-- Start of AVAILABLE DATA --
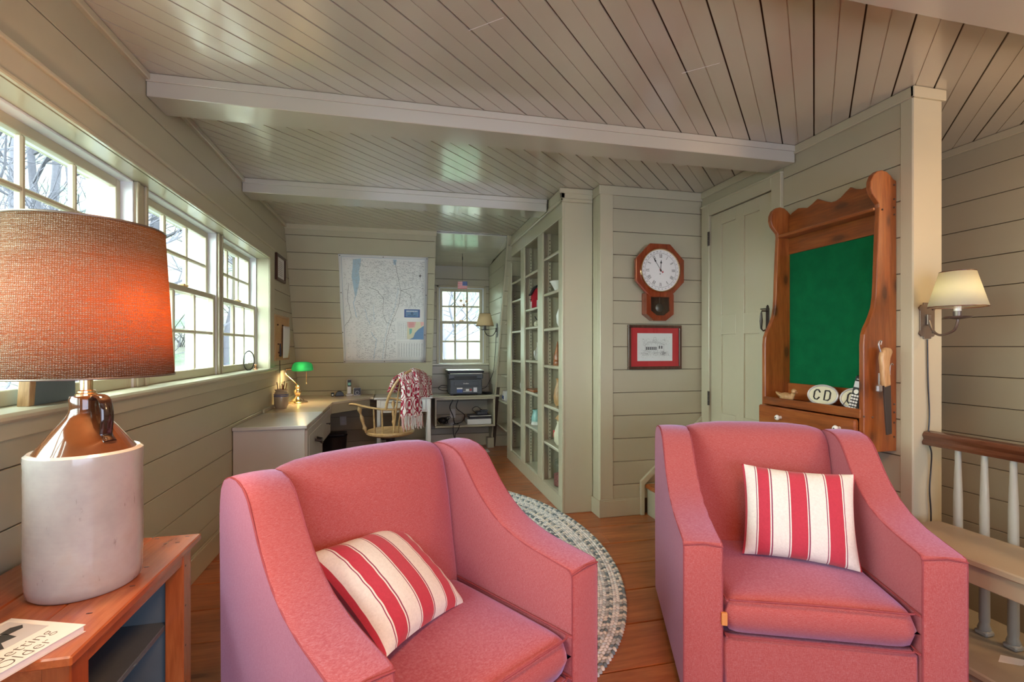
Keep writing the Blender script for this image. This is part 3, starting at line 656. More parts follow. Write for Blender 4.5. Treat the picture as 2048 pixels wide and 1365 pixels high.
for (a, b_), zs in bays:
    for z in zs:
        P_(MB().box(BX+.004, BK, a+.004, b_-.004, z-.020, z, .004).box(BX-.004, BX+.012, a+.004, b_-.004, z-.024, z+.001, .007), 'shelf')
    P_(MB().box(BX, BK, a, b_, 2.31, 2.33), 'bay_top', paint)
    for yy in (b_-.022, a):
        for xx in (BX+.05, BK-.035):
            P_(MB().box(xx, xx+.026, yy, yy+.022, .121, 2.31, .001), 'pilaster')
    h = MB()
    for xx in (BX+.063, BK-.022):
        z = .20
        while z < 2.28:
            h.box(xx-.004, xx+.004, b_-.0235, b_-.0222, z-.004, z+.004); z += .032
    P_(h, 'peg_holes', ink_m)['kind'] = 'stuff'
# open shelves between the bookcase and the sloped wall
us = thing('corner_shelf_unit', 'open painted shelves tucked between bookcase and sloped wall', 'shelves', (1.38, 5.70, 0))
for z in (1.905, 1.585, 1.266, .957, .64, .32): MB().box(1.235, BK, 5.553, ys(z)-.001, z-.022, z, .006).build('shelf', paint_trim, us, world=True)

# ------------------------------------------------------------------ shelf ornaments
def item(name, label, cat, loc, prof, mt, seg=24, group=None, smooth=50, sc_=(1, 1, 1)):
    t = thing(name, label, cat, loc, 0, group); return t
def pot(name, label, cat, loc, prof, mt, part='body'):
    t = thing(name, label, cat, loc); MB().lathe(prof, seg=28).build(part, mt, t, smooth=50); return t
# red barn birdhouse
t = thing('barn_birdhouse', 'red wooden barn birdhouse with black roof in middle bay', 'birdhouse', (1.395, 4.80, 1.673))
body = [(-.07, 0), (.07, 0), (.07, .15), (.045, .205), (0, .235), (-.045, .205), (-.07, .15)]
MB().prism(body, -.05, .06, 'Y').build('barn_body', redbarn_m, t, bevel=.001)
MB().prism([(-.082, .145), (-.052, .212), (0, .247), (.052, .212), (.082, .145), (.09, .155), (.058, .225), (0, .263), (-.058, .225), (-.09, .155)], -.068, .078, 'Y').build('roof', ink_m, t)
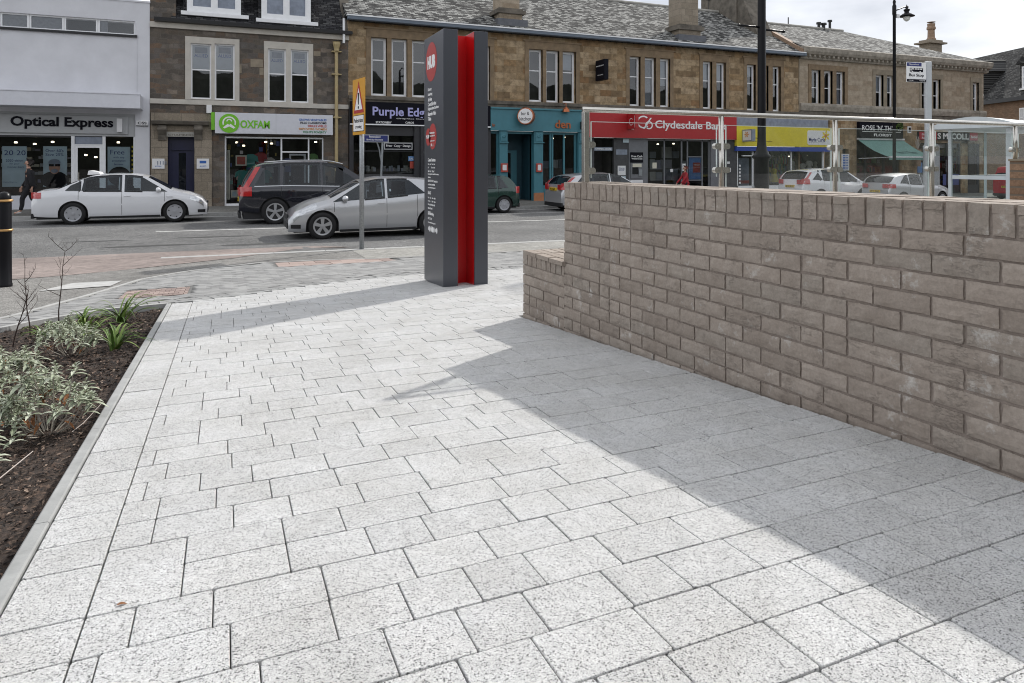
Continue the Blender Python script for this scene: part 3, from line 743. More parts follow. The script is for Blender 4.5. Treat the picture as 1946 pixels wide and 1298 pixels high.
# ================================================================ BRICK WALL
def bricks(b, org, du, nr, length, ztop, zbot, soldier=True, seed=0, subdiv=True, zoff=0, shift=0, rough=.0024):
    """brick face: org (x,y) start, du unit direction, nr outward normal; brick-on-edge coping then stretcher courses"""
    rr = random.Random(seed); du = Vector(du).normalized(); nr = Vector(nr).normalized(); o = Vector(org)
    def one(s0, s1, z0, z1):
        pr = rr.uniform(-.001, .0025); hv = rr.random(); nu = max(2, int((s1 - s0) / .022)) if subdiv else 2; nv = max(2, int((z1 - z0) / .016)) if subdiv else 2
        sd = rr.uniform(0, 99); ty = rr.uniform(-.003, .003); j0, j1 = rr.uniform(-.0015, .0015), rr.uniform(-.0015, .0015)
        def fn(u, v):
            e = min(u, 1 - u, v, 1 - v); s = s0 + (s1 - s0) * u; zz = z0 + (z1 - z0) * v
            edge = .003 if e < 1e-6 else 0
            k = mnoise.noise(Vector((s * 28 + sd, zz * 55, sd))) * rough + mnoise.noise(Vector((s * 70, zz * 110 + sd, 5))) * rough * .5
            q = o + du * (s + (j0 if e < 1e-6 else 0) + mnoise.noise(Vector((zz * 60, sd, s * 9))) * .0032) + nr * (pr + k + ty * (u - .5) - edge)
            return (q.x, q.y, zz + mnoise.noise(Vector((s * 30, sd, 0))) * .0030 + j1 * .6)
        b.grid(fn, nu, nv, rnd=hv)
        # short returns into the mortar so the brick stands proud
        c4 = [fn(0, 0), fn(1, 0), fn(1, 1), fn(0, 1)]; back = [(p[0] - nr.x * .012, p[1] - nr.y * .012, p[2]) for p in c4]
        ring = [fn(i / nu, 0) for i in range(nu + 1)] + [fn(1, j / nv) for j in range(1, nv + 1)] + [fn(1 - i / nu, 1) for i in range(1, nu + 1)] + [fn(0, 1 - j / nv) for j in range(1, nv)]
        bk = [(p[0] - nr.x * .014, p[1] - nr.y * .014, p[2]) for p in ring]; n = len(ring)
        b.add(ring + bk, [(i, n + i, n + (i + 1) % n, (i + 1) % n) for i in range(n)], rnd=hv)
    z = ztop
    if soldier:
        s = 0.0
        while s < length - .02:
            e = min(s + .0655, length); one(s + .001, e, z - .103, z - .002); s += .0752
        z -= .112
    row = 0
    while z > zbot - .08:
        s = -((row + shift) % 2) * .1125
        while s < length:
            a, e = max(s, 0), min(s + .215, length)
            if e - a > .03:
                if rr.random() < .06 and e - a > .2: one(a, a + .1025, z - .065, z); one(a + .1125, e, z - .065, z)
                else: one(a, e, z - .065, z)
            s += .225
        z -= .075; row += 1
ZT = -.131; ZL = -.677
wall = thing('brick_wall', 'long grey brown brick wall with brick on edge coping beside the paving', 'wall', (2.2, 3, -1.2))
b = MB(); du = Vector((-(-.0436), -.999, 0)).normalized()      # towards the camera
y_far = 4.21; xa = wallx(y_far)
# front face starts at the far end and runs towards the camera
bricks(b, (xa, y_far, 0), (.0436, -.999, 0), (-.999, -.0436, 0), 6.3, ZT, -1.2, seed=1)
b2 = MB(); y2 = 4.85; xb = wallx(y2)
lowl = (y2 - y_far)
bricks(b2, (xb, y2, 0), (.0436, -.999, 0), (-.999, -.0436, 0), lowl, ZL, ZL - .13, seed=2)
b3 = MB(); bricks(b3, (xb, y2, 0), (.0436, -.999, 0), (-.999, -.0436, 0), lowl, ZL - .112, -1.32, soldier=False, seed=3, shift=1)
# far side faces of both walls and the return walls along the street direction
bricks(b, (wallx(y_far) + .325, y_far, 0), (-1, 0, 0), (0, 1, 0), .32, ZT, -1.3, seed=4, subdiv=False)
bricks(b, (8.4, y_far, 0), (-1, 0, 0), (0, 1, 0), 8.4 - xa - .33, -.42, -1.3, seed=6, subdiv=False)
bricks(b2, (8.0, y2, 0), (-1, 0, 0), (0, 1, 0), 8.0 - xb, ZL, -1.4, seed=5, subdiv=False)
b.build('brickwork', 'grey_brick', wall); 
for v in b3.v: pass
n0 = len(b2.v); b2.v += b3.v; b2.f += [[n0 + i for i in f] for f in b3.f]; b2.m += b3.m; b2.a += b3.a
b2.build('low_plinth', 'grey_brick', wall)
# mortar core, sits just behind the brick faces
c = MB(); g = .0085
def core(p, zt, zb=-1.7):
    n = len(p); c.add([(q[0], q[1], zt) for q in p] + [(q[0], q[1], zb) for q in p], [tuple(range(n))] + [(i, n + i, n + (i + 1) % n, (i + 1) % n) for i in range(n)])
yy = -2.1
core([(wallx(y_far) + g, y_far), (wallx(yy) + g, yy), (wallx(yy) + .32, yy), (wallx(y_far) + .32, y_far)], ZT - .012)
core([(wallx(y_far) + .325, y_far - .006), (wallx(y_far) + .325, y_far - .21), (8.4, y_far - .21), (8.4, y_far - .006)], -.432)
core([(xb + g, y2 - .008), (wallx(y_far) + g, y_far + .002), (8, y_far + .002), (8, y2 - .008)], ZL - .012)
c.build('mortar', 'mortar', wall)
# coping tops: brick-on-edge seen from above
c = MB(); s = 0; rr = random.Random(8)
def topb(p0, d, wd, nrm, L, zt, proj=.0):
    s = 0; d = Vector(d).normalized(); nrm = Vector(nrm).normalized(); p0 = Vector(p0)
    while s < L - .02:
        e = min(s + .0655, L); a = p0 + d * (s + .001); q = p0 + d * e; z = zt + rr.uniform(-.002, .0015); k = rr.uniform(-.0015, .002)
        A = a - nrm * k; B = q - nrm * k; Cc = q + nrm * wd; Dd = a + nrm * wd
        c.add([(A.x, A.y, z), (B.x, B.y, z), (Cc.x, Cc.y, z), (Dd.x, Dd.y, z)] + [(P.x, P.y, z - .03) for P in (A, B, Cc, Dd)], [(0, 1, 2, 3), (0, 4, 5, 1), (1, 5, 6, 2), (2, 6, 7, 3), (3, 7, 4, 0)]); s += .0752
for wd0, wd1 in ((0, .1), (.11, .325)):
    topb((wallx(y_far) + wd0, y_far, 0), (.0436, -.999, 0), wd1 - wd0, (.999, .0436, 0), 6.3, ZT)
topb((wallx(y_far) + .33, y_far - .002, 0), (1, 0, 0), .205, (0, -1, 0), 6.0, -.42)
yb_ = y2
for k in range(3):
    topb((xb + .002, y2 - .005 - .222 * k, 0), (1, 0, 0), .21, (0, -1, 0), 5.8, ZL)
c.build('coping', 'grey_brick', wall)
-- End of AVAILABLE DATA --
TASK DIRECTIONS:
Nothing but the lines from the start of the records above through the line with "-.068, .078, 'Y').build('roof', ink_m, t)" should be retyped, each exactly as written; leave out all pictures.

TASK OUTPUT:
Keep writing the Blender script for this image. This is part 3, starting at line 656. More parts follow. Write for Blender 4.5. Treat the picture as 2048 pixels wide and 1365 pixels high.
for (a, b_), zs in bays:
    for z in zs:
        P_(MB().box(BX+.004, BK, a+.004, b_-.004, z-.020, z, .004).box(BX-.004, BX+.012, a+.004, b_-.004, z-.024, z+.001, .007), 'shelf')
    P_(MB().box(BX, BK, a, b_, 2.31, 2.33), 'bay_top', paint)
    for yy in (b_-.022, a):
        for xx in (BX+.05, BK-.035):
            P_(MB().box(xx, xx+.026, yy, yy+.022, .121, 2.31, .001), 'pilaster')
    h = MB()
    for xx in (BX+.063, BK-.022):
        z = .20
        while z < 2.28:
            h.box(xx-.004, xx+.004, b_-.0235, b_-.0222, z-.004, z+.004); z += .032
    P_(h, 'peg_holes', ink_m)['kind'] = 'stuff'
# open shelves between the bookcase and the sloped wall
us = thing('corner_shelf_unit', 'open painted shelves tucked between bookcase and sloped wall', 'shelves', (1.38, 5.70, 0))
for z in (1.905, 1.585, 1.266, .957, .64, .32): MB().box(1.235, BK, 5.553, ys(z)-.001, z-.022, z, .006).build('shelf', paint_trim, us, world=True)

# ------------------------------------------------------------------ shelf ornaments
def item(name, label, cat, loc, prof, mt, seg=24, group=None, smooth=50, sc_=(1, 1, 1)):
    t = thing(name, label, cat, loc, 0, group); return t
def pot(name, label, cat, loc, prof, mt, part='body'):
    t = thing(name, label, cat, loc); MB().lathe(prof, seg=28).build(part, mt, t, smooth=50); return t
# red barn birdhouse
t = thing('barn_birdhouse', 'red wooden barn birdhouse with black roof in middle bay', 'birdhouse', (1.395, 4.80, 1.673))
body = [(-.07, 0), (.07, 0), (.07, .15), (.045, .205), (0, .235), (-.045, .205), (-.07, .15)]
MB().prism(body, -.05, .06, 'Y').build('barn_body', redbarn_m, t, bevel=.001)
MB().prism([(-.082, .145), (-.052, .212), (0, .247), (.052, .212), (.082, .145), (.09, .155), (.058, .225), (0, .263), (-.058, .225), (-.09, .155)], -.068, .078, 'Y').build('roof', ink_m, t)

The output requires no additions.